Friday, October 29, 2010

Elizabeth Alexander’s “Praise Song for the Day”


Elizabeth Alexander’s Praise Song for the Day. St. Paul, Minnesota: Graywolf Press, 2009.

Written for President Barack Obama’s inauguration, “Praise Song for the Day” by poet Elizabeth Alexander is a remembrance of times past, an appreciation for the present, and, to invoke Obama’s phrasing, an affirmation of "hope" for the future. Alexander reminds her audience that the buildings which will become both office and home for Obama were built on the backs of slaves, and those men and women, along with many others in proceeding generations from then until now, have made Obama’s presidency a possibility and now a reality.
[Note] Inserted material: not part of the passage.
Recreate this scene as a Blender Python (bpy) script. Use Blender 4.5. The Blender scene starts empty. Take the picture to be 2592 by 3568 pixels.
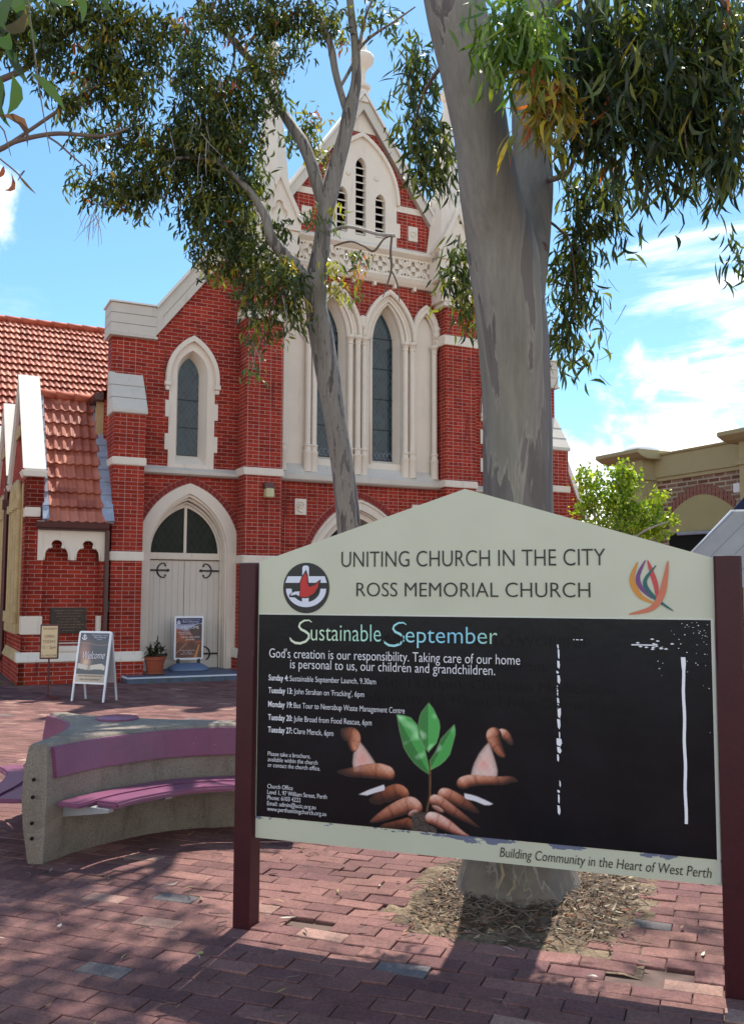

Thinking of the past, present, and future, Alexander writes the words: “We cross dirt roads and highways that mark / the will of some and then others, who said / I need to see what’s on the other side. / I know there’s something better down the road.” The building of roads mark the progress of our nation from coast to coast and from town to city, but it also reveals the American spirit to strive upward, to rise and rise again.

The symbolism is connected with Obama as at one time he could not have even voted in a Presidential election, and now, a Harvard Law graduate and U.S. Senator, he holds the highest office in our country and the most powerful position in the world. This progression leads the audience to appreciate the present while looking with hope to the future when even more barriers will be torn down and love, perhaps “the mightiest word" notes Alexander, will be shown to all citizens of both the United States and the world.